The obvious, and worrying, answer is: “They will go to the Right.”

It is one of the greatest tragedies of contemporary “left-wing” politics: that its practitioners have allowed themselves to become identified, irretrievably, with the suppression of free speech. Most particularly, with the suppression of the free speech of persons identified as “right wing”, or, more ludicrously, as “Nazis” and “fascists”. Worse still, they have secured this “de-platforming” by threatening to unleash violence and disorder if these individuals are permitted to speak. They have thus supplied local government, university and corporate leaders with the “health and safety” justification for shutting these speakers down. Free speech advocates refer to this tactic as “The Thug’s Veto”.

Little’s reaffirmed commitment to introducing legislation aimed at curbing hate speech will, therefore, be received by right-wing New Zealanders as a direct assault upon their personal liberties. Labour and its Green allies will be accused of using the power of the state to demonise and silence their political opponents.

The Right will not take this lying down.

No, we won’t. “Protect our Free Speech” is rallying cry that many will flock to.

It is, however, doubtful whether Little has given much thought to what making bitter enemies of the entire Right might lead to. While National and Act – especially Act – will be content to fight the issue at the level of abstract principle, those further along the right-wing spectrum will not hesitate to link Little’s hate speech legislation with those it is intended to protect. The very white supremacists the Left has vowed to extirpate will present Little’s laws as proof positive of the Labour/Greens’ surrender to the demands of multiculturalism in general – and of Islam in particular. Such linkages can only pose a grave threat to the safety of all New Zealand’s immigrant communities. The very ugliness that hate speech laws are intended to hide will be even more openly and defiantly displayed.

I cannot agree with Chris Trotter’s characterisation of people who may be pro-free speech, proud of Western culture, anti-immigration or who may disagree with the value system and legal system of political Islam as white supremacists.
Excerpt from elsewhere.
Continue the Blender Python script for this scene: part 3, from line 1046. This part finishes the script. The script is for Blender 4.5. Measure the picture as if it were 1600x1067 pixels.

White supremacists are so scarce in New Zealand that media who have done their best to find them have had to resort to smearing Christians and men for being nothing more than pale and male.

There is no “grave threat” towards Muslims in New Zealand from non-Muslim New Zealanders. Has Chris already forgotten that the terrorist was an Australian and that our most recent homegrown wannabe terrorists have been followers of Islam not Christian white males? In fact, if we look at worldwide statistics Muslims are most at risk of being terrorised and murdered by Muslims from a different sect to their own.

[…] people cannot be forced into abandoning their erroneous, hurtful and/or dangerous opinions. They can only be argued out of them.

Does Andrew Little truly believe that hate speech laws would have stopped Brenton Tarrant? His murderous rampage was inspired not by the rantings of some fool on 4Chan, but by his close study of the centuries-long struggle between Islam and Christianity in the Middle East, North Africa and Europe. Are the hate speech laws to be set wide enough to capture the wrongful interpretation of history? Will they extend to banning trips to the European battlefields where the Ottoman armies were checked by Christian knights? And if they are, how will that help to persuade people that what Little is proposing is anything more than the thin edge of the wedge of totalitarianism?

Our current laws forbid the incitement of actual physical harm, and will punish those who wilfully defame their fellow citizens. Attempting to pass laws against the giving of offence, however, is a fool’s errand. Far from eliminating offensiveness, such laws will only encourage and intensify it. Harm cannot be prevented, but it can be healed. Building trust and amity between peoples is achieved by starting conversations – not by shutting them down.